Allowing an inductor to ring while still protecting the rest of the circuit.

Thread Starter

MagicSmokeMaker

Joined Jan 22, 2018
2
Good afternoon all, I need to ask a bit of a newish question involving driving transformers using solid state electronics. That is, how would one go about allowing inductive spiking to occur (AKA no clamping diode in parallel with the coil) while protecting the transistors of the driving circuit so that you can achieve a higher primary voltage and thus a higher secondary voltage?
 

crutschow

Joined Mar 14, 2008
34,420
Are you referring to using transformers in a flyback design?
In that case the spikes are typically clamped with a zener with a voltage rating of 50-75% of the transistor maximum voltage rating.
 

MrAl

Joined Jun 17, 2014
11,472
Good afternoon all, I need to ask a bit of a newish question involving driving transformers using solid state electronics. That is, how would one go about allowing inductive spiking to occur (AKA no clamping diode in parallel with the coil) while protecting the transistors of the driving circuit so that you can achieve a higher primary voltage and thus a higher secondary voltage?
Hello,

The way it is done in H bridge converters is the outputs of the bridge are clamped to the DC buss and ground, NOT across the winding.

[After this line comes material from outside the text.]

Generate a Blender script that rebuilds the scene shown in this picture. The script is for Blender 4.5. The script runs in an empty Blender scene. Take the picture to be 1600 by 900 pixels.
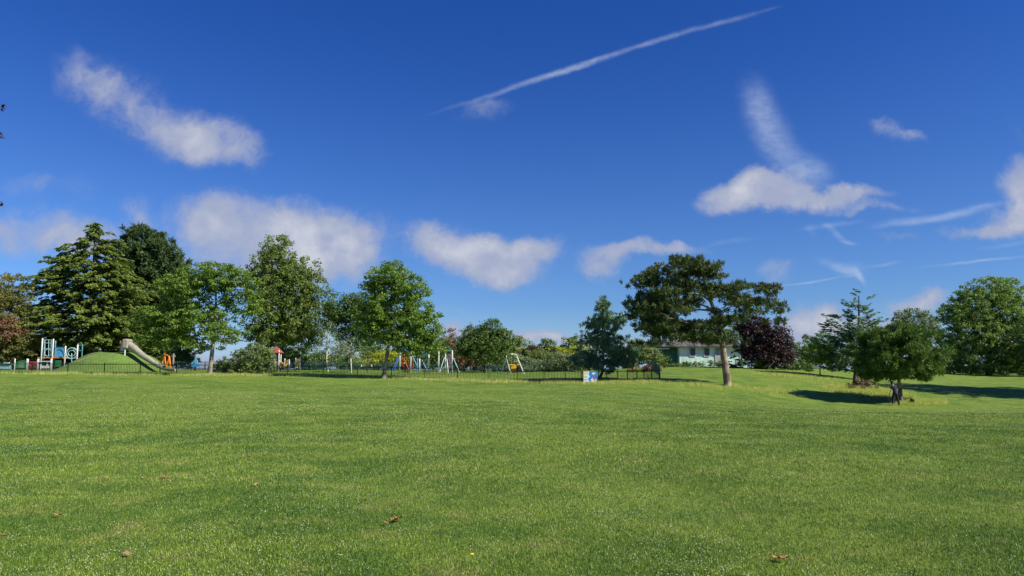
import bpy, bmesh, math, random
import numpy as np
from mathutils import Vector, Matrix
random.seed(7); RNG = np.random.default_rng(7)
R = math.radians
SC = bpy.context.scene
COL = SC.collection
# ------------------------------------------------------------------ camera
F = 1155.0; PITCH = math.atan((577-450)/F); EYE = 1.6
cd = bpy.data.cameras.new('camera'); cam = bpy.data.objects.new('camera', cd); COL.objects.link(cam)
cd.sensor_width = 36; cd.lens = 36*F/1600; cd.clip_start = 0.1; cd.clip_end = 8000
cam.location = (0, 0, EYE); cam.rotation_euler = (math.pi/2+PITCH, 0, 0)
SC.camera = cam
SUN_EL = R(40); SUN_BEH = R(24)      # sun to the right of the camera, a little behind it
sun_dir = Vector((math.cos(SUN_EL)*math.cos(SUN_BEH), -math.cos(SUN_EL)*math.sin(SUN_BEH), math.sin(SUN_EL)))
sd = bpy.data.lights.new('sun', 'SUN'); sd.energy = 5.0; sd.angle = R(0.5); sd.color = (1.0, 0.94, 0.84)
so = bpy.data.objects.new('sun', sd); COL.objects.link(so)
so.rotation_euler = sun_dir.to_track_quat('Z', 'Y').to_euler(); so.location = (0, 0, 60)
SC.view_settings.view_transform = 'Standard'; SC.view_settings.look = 'None'
SC.view_settings.exposure = 0.6; SC.view_settings.gamma = 1; SC.view_settings.use_curve_mapping = False

def ray(px, py):
    x = (px-800)/F; y = (450-py)/F
    return Vector((x, math.cos(PITCH)-y*math.sin(PITCH), math.sin(PITCH)+y*math.cos(PITCH)))
def P(px, py, Y):
    d = ray(px, py); return Vector((0, 0, EYE)) + d*(Y/d.y)
def mpp(Y): return Y/F/math.cos(PITCH)*1.0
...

Many transistors like MOSFETs already have an internal diode that does this, but external Schottkeys work better.

Despite the clamping diodes, there is also a high speed spike that the diode can not catch due to the inevitable lead inductance. To kill that a snubber is employed, wired as close in to the collector and emitter of the transistor as possible.

Zeners typically are not used because the power dissipation would be too high and the efficiency would be worse.